Hiçbiri yoksa “zamanın ruhu” HDP’li ya da DEM Partili başkanlara karşı atılan adımlara bir çerçeve sunuyordu.
O da değilse devlet gücünü “Kürt illerinde” kullanıyordu ki oralarda hukuksuzluğun alışıldık bir geçmişi vardı. Ülkenin batısı ile doğusu arasında aynı yasaların farklı uygulanması AK Parti’nin ilk on beş yılı haricinde yerleşik bir uygulamaydı.
Son adım ise Türkiye’nin en büyük ilçesinde, İstanbul’un içinde, Kürt-Türk herkesin birlikte yaşadığı, terör eylemleri ile özdeşleşmemiş bir yerleşim biriminde yaşandı.
Daha önceki kayyum atamalarında var olan siyasi, hukuki, coğrafi ya da toplumsal hafızaya dair hiçbir çerçeveye oturmayan bir hamle yapıldı.
Karşısında CHP’nin gösterdiği tepki de haliyle mütekabil oldu.
Şimdilik akla gelen senaryo, daha Bahçeli’nin Öcalan hamlesi gündemde değilken başlayan bir sürecin, güvenlik parametreleri ve istihbarat notları ile hareket etmeye alışmış bir karar alma mekanizmasını esir almış olması.
İstihbarat notları ve güvenlik aklı ile devlet mi yönetilir sorusu geçersiz hale geleli baya zaman oldu.
Atılan adımın ilk bakışta kimsenin işine yaramıyor olması bu senaryoyu destekliyor.

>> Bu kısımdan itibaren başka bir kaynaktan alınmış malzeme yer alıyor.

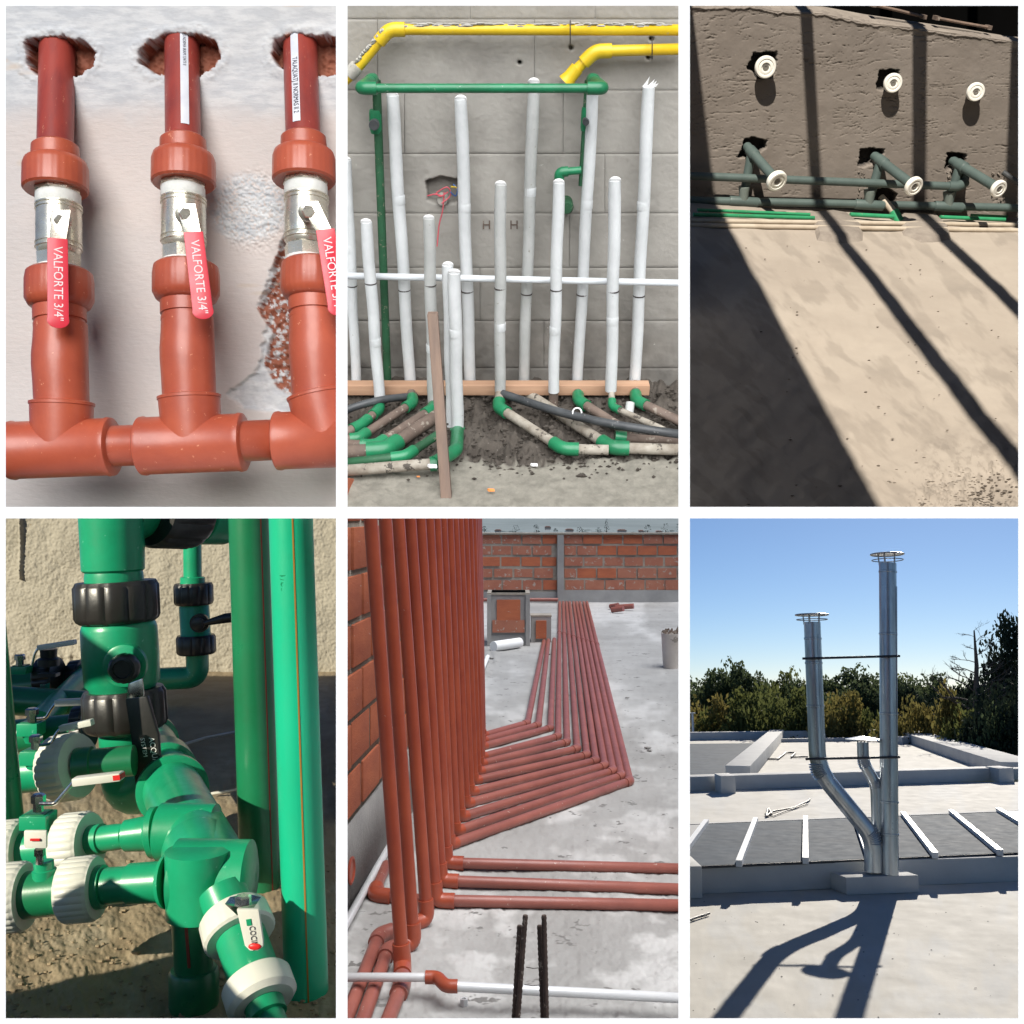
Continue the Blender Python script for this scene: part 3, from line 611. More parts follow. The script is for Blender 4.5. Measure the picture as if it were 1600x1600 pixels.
def hf(X, Y):
    h = (fnoise(X + Y * .9, Y * 1.1 - X * .15, 70, 70, 3) - .5) * .022 + (fnoise(X, Y, 25, 71, 3) - .5) * .004
    c = smooth(Y - 700 + (X - 1500) * .3, 0, 60) * smooth(X, 1395, 1450)
    h = h + c * smooth(fnoise(X, Y, 9, 72, 4, .7), .56, .74) * .006
    return h
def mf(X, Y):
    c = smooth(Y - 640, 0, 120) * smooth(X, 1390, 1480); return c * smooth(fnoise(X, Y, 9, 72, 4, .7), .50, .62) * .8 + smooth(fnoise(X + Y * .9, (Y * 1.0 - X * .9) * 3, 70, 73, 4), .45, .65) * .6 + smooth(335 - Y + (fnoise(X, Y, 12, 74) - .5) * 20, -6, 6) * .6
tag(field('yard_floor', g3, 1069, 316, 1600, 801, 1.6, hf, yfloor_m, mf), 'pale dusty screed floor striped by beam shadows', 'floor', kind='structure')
# roof: openings between boards throw the stripes; each board's edges are found by carrying the stripe up the sun's rays
RH = 1.42
def lift(px, py): p = g3.hit(px, py); return p + YS * (RH / YS.dot(YU))
def line(xa, ya, xb, yb, y): return xa + (xb - xa) * (y - ya) / (yb - ya)
edges = [((1156, 390), (1370, 792)), ((1317, 390), (1591, 754)), ((1336, 390), (1591, 706)), ((1481, 390), (1591, 499)), ((1502, 390), (1591, 474)), ((1628, 390), (1700, 445)), ((1650, 390), (1720, 440))]
def strip(name, lab, e0, e1, ya=300, yb=1100):
    q = []
    for (p, y) in ((e0, ya), (e0, yb), (e1, yb), (e1, ya)):
        q.append(lift(line(*p[0], *p[1], y), y))
    # lengthen away from the wall side
    a, b, c, d = q; ex = .8
    a2, d2 = a + (a - b).normalized() * ex, d + (d - c).normalized() * ex
    t = thing(name, lab, 'roof', (a + c) / 2, 'roof parts above the yard')
    MB().hexa([a2, b, c, d2], [p + YU * .02 for p in (a2, b, c, d2)]).build('boarding', board_m, t)
strip('roof_slab', 'roof slab above the shaded left of the yard', ((700, 390), (700, 792)), edges[0])
strip('roof_beam', 'first roof beam above the yard', edges[1], edges[2]); strip('roof_beam', 'second roof beam above the yard', edges[3], edges[4]); strip('roof_beam', 'third roof beam above the yard', edges[5], edges[6])
# unseen walls added to keep sky light out of the yard's shadows
t = thing('sky_blocking_wall', 'added unseen wall behind the viewer keeping sky light off the yard', 'wall', W(.9, 0, -1.2)); MB().box(W(1.6, .0, -1.5), RIGHT * 2.6, UPV * 1.6, AHEAD * .05).build('wall_face', board_m, t)
t = thing('sky_blocking_wall', 'added unseen wall on the right keeping sky light off the yard', 'wall', W(2.7, 0, 2)); MB().box(W(2.7, .5, 1.85), RIGHT * .05, UPV * 2.0, AHEAD * 3.35).build('wall_face', board_m, t)
# pipes on the wall
PW = lambda x, y, off: w3.hit(*Z3(x, y), off)
def wp(name, lab, pts, r, m, els=(), cat='pipe', grp=None):
    P = [PW(*p) for p in pts]; rr = pr(P[0], r); t = thing(name, lab, cat, P[0], grp)
    MB().tube(fillet(P, .025) if len(P) > 2 else P, rr, 20).build('pipe', m, t)
    for e in els:
        c = P[e]; q = [c]
        if e: q.insert(0, c + (P[e - 1] - c).normalized() * rr * 2.6)
        if e < len(P) - 1: q.append(c + (P[e + 1] - c).normalized() * rr * 2.6)
        MB().tube(fillet(q, rr), rr * 1.22, 20).build('elbow', m, t)
    return t
wp('waste_pipe', 'upper grey-green waste pipe along the wall ending in an upturned elbow', [(-60, 826, .07), (1290, 880, .07), (1322, 860, .05), (1325, 790, .02)], 6.3, gpvc, (1,))
t = wp('waste_pipe', 'lower grey-green waste pipe running the full wall length near the floor', [(-60, 943, .05), (1640, 982, .05)], 6.2, gpvc)
for x, y in ((277, 951), (868, 967), (1242, 975)):
    c = PW(x, y, .05); d = YX; rr = pr(c, 7.6); MB().lathe(c - d * rr * 3, d, [(0, rr * .95), (.003, rr), (rr * 6 - .003, rr), (rr * 6, rr * .95)], 20).build('tee', gpvc, t)
    MB().lathe(c, (PW(x + 3, y - 60, .05) - c), [(0, rr * .9), (rr * 2, rr), (rr * 2.8, rr * 1.15), (rr * 3.1, rr * 1.15)], 20).build('collar', gpvc_c, t)
stems = [((292, 690), (427, 845), 16.5, 277, 930, 'left lower outlet: grey stub thrust out with a white cap'), ((893, 735), (1072, 872), 15, 868, 950, 'middle lower outlet: grey stub with white cap above the broken hole'), ((1262, 758), (1472, 885), 13.5, 1242, 962, 'right lower outlet: grey stub with white cap beside the upturned elbow')]
def knob(t, c, ax, r):
    MB().lathe(c, ax, [(0, r * .55), (.0, r * .92), (r * .12, r), (r * .42, r), (r * .55, r * .9), (r * .56, r * .74), (r * .48, r * .68), (r * .52, r * .62), (r * .52, r * .42), (r * .40, r * .38)], 40).build('cap', capw, t)
    MB().lathe(c + ax * r * .40, ax, [(0, r * .30), (r * .06, r * .28), (r * .06, r * .12), (r * .03, r * .1)], 20).build('cap_screw', cap_in, t)
for i, (a, b_, r, vx, vy, lab) in enumerate(stems):
    a3 = PW(*a, -.02); d_ = -YD
    # the stub runs out from the wall to where its cap is seen
    bx, by = Z3(*b_); off = (.235, .25, .27)[i]; b3 = w3.hit(bx, by, off); ax = (b3 - a3).normalized(); t = thing('waste_outlet', lab, 'pipe outlet', a3, 'white-capped outlets on the low wall')
    rr = pr(a3, 7.3); MB().tube([a3, b3], rr, 20).build('stub', gpvc, t)
    MB().lathe(a3.lerp(b3, .12), ax, [(0, rr * 1.18), (.05, rr * 1.22), (.055, rr)], 20).build('socket', gpvc, t)
    knob(t, b3, ax, pr(b3, r)); v0 = a3.lerp(b3, .18)
    MB().tube([v0, PW(vx, vy, .05)], rr * .95, 20).build('drop_pipe', gpvc, t)
for i, (x, y, r, lab) in enumerate(((378, 315, 16.6, 'upper left white cap over a square hole in the wall'), (978, 390, 14.4, 'upper middle white cap over a tilted square hole'), (1367, 432, 13.9, 'upper right white cap with no hole showing around it'))):
    c = PW(x, y, .040); t = thing('wall_cap', lab, 'pipe cap', PW(x, y, 0), 'upper white caps on the low wall'); ax = (-YD + (at(1335, 300, 1) * -.25)).normalized()
    MB().tube([PW(x, y, -.06), c], pr(c, r * .8), 20).build('stub', gpvc, t); knob(t, c, ax, pr(c, r))
GF = lambda x, y, o: g3.hit(*Z3(x, y), o)
for pts, m, r, lab in (([(60, 990, .03), (590, 1012, .03)], gfloor, 2.6, 'upper green tube on the floor at the left'), ([(40, 1012, .02), (610, 1028, .02)], gfloor, 3.2, 'lower green tube on the floor at the left'), ([(60, 1000, .01), (520, 1004, .01)], pipew, 2.0, 'thin cream tube between the left green tubes'),
                       ([(780, 1012, .02), (985, 1022, .02)], gfloor, 3.4, 'green tube on the floor between the two mortar patches'), ([(1205, 1024, .02), (1510, 1036, .02)], gfloor, 3.0, 'green tube on the floor at the right'), ([(1350, 1014, .02), (1520, 1022, .02)], gfloor, 2.0, 'thin green tube at the far right of the wall foot'),
                       ([(-60, 1040, .01), (1640, 1062, .01)], pipew, 3.6, 'rear cream tube running along the wall foot'), ([(-60, 1062, .01), (1640, 1088, .01)], pipew, 3.8, 'front cream tube running along the wall foot')):
    P = [GF(*p) for p in pts]; t = thing('floor_tube', lab, 'pipe', P[0], 'tubes along the foot of the low wall'); MB().tube(P, pr(P[0], r), 14).build('tube', m, t)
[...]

Anayasa değişikliği için DEM Parti’nin ya da CHP’nin oylarına ihtiyacı olan, bunun için CHP Genel Merkezi’ne kadar gitmiş Erdoğan’ın işine yarayacak muhtemel bir uzlaşma, kayyum ataması ile sabote edilmiş durumda.
Bahçeli daha bir ay önce DEM Partisi sıralarında el sıkışmış, “gerekirse Öcalan gelsin DEM Parti grubunda konuşsun” diyerek tetiklediği ve henüz başlama aşamasında olan bu süreç tümüyle bitmese de en büyük zararı görmüş durumda.
İktidar ile uzlaşma üzerinden yeniden siyasi aktör olma ihtimalini değerlendiren DEM Parti Hakkari’ye kayyum atanmasını unutup yol yürüyecekken kolay kolay yok sayamayacağı bir adımla karşılaştı.
Mecliste Erdoğan geldiğinde grubunu ayağa kaldıran, bazı tutarsızlıklarla malul olsa da eski genel başkanına rağmen normalleşmeyi sürdürmeye çalışan CHP Genel Başkanı Özel’in aynı adımları atması artık çok zor.
Eğer 23 yıllık iktidar sonrasında hala güvenlik bürokrasisi AK Parti’nin gündemini ve siyasi istikametini belirleyebiliyorsa iktidarın Türkiye’yi yönetebilme kapasitesinin ciddi şekilde sorgulanması meşru bir zemine oturur.
Yok eğer bu senaryo, kayyum atanmasını Erdoğan’a ve iktidara toz kondurmadan izah etmek için yapılan boş bir akıl yürütme ve mesele bilinçli bir hamle ise o zaman tüm siyasi aktörlerin 2028’e kadar sürecek bir siyasal fırtınanın hazırlıklarını yapması gerekir. Aslında iktidar dışındaki tüm aktörlerin sebebi ne olursa olsun Esenyurt hamlesinden sonra oyun planlarını başka türlü kurgulaması çok da mümkün değil.
Daha bir hafta önce Kürt meselesinin ya da iktidarın tabiri ile terörün sona erdirilmesinin yolları konuşulurken 48 saatte bambaşka bir noktaya savrulmaya demokrasinin, toplumun ve hatta güç sahiplerinin sinirlerinin dayanması pek kolay değil.
Milletvekillerinin parti otobüsünün direksiyonuna geçip polis barikatlarını yarmaya çalıştıkları, son seçimlerdeki en büyük siyasi partinin genel başkanının ve en büyük şehrin belediye başkanının siyasete yapılan sert müdahaleye ve sonraki muhtemel adımlara karşı mücadele yeminleri ettikleri bir ortam “bu sefer bir şeyler olacak galiba” yorumlarını en azından bugün itibarıyla yine yarım bıraktı.